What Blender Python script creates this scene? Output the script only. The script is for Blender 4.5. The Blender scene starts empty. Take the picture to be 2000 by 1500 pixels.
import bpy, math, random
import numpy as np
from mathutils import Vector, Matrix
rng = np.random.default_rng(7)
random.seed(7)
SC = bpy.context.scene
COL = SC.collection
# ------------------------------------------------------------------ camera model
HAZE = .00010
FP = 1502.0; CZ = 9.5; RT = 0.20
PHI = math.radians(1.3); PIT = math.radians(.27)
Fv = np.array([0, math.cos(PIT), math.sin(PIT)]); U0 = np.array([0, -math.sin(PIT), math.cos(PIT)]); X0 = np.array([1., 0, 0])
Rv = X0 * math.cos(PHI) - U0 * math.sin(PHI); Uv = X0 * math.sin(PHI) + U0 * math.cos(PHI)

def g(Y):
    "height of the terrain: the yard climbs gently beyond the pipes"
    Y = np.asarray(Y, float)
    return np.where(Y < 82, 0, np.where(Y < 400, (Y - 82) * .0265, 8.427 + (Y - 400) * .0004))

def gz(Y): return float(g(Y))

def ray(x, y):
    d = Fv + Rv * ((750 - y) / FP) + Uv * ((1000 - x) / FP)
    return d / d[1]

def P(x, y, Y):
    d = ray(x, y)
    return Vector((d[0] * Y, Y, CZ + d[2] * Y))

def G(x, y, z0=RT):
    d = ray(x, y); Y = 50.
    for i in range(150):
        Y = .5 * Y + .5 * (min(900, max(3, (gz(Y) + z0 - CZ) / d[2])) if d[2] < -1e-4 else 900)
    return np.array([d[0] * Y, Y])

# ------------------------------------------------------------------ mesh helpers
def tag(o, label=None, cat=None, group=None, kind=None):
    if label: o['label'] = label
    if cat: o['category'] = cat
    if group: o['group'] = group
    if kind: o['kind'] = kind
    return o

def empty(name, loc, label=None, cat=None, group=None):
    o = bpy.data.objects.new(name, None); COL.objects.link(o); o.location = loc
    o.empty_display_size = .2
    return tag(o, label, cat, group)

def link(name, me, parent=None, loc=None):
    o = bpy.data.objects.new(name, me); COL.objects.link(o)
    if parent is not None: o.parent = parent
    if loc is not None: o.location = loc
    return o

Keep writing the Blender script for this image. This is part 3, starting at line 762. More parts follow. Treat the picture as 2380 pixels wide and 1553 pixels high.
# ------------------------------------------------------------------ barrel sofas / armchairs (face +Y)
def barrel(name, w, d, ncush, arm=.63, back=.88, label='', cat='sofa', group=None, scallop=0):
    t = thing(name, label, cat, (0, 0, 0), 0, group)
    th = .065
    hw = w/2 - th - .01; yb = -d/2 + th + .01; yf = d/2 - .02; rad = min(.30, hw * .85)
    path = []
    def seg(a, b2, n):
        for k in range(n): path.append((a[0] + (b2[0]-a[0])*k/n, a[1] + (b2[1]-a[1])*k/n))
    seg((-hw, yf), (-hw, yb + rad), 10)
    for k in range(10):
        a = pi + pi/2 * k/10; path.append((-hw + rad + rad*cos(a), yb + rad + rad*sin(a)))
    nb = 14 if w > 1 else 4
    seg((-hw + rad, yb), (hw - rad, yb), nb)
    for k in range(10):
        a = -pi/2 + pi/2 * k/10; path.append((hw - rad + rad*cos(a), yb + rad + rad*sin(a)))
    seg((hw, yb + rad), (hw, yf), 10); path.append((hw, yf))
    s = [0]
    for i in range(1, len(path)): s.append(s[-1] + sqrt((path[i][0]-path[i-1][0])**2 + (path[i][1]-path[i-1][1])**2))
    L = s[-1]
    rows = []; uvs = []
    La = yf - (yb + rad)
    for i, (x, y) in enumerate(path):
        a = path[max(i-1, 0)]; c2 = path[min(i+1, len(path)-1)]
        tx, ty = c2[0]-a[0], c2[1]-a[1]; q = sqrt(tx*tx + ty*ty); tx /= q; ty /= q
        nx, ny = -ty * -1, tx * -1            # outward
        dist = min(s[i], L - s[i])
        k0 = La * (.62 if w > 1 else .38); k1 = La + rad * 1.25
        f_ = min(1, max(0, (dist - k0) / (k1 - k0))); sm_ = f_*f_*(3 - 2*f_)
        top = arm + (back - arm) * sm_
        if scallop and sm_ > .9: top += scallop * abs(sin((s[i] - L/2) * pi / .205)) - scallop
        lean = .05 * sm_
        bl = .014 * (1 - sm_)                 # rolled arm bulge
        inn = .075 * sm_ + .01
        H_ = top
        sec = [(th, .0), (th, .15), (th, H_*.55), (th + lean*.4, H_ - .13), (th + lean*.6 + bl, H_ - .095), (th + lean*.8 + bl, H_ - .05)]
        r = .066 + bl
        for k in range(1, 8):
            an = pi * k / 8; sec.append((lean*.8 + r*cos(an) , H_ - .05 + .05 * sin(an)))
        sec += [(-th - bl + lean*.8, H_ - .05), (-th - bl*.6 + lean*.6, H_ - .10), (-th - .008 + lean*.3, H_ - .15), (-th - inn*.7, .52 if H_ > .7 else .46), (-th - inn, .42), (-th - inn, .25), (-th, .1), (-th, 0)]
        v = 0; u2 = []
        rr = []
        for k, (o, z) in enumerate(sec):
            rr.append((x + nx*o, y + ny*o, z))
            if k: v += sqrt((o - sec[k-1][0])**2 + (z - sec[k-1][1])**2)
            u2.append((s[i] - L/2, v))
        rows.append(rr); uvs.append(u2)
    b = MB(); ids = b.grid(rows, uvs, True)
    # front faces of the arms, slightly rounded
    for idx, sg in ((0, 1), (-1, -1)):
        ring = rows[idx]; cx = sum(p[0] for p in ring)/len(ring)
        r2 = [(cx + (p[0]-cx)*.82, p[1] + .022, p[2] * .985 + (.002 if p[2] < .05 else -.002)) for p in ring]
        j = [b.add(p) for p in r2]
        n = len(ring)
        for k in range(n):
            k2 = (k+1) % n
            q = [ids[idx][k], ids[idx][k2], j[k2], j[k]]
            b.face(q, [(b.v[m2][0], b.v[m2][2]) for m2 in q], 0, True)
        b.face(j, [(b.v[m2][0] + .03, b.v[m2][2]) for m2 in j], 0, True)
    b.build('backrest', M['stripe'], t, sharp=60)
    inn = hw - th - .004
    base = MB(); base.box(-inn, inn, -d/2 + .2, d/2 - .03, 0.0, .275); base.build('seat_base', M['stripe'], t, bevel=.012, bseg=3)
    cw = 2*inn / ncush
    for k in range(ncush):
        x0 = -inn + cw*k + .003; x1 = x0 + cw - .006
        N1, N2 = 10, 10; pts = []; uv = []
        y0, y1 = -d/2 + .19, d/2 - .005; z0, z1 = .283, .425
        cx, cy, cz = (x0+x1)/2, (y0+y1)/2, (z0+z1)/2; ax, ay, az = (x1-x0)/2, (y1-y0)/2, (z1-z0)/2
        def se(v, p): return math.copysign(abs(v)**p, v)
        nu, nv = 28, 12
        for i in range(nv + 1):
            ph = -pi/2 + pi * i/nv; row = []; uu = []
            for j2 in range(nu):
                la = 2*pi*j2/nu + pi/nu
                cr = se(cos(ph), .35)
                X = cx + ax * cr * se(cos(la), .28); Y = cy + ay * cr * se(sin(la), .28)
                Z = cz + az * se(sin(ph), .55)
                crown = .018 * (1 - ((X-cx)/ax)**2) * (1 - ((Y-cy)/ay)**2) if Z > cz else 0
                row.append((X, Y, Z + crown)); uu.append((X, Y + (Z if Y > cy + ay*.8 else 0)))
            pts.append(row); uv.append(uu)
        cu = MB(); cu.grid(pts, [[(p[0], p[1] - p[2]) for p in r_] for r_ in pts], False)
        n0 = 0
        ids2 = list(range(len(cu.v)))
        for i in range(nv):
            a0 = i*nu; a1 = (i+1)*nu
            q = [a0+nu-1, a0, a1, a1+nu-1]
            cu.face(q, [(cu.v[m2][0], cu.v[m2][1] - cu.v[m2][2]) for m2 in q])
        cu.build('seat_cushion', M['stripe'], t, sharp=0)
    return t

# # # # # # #

Print, please, the lines from the first line of the material through the line that contains "def gz(Y): return float(g(Y))", exactly as written and with nothing added.

What Blender Python script creates this scene? Output the script only. The script is for Blender 4.5. The Blender scene starts empty. Take the picture to be 2000 by 1500 pixels.
import bpy, math, random
import numpy as np
from mathutils import Vector, Matrix
rng = np.random.default_rng(7)
random.seed(7)
SC = bpy.context.scene
COL = SC.collection
# ------------------------------------------------------------------ camera model
HAZE = .00010
FP = 1502.0; CZ = 9.5; RT = 0.20
PHI = math.radians(1.3); PIT = math.radians(.27)
Fv = np.array([0, math.cos(PIT), math.sin(PIT)]); U0 = np.array([0, -math.sin(PIT), math.cos(PIT)]); X0 = np.array([1., 0, 0])
Rv = X0 * math.cos(PHI) - U0 * math.sin(PHI); Uv = X0 * math.sin(PHI) + U0 * math.cos(PHI)

def g(Y):
    "height of the terrain: the yard climbs gently beyond the pipes"
    Y = np.asarray(Y, float)
    return np.where(Y < 82, 0, np.where(Y < 400, (Y - 82) * .0265, 8.427 + (Y - 400) * .0004))

def gz(Y): return float(g(Y))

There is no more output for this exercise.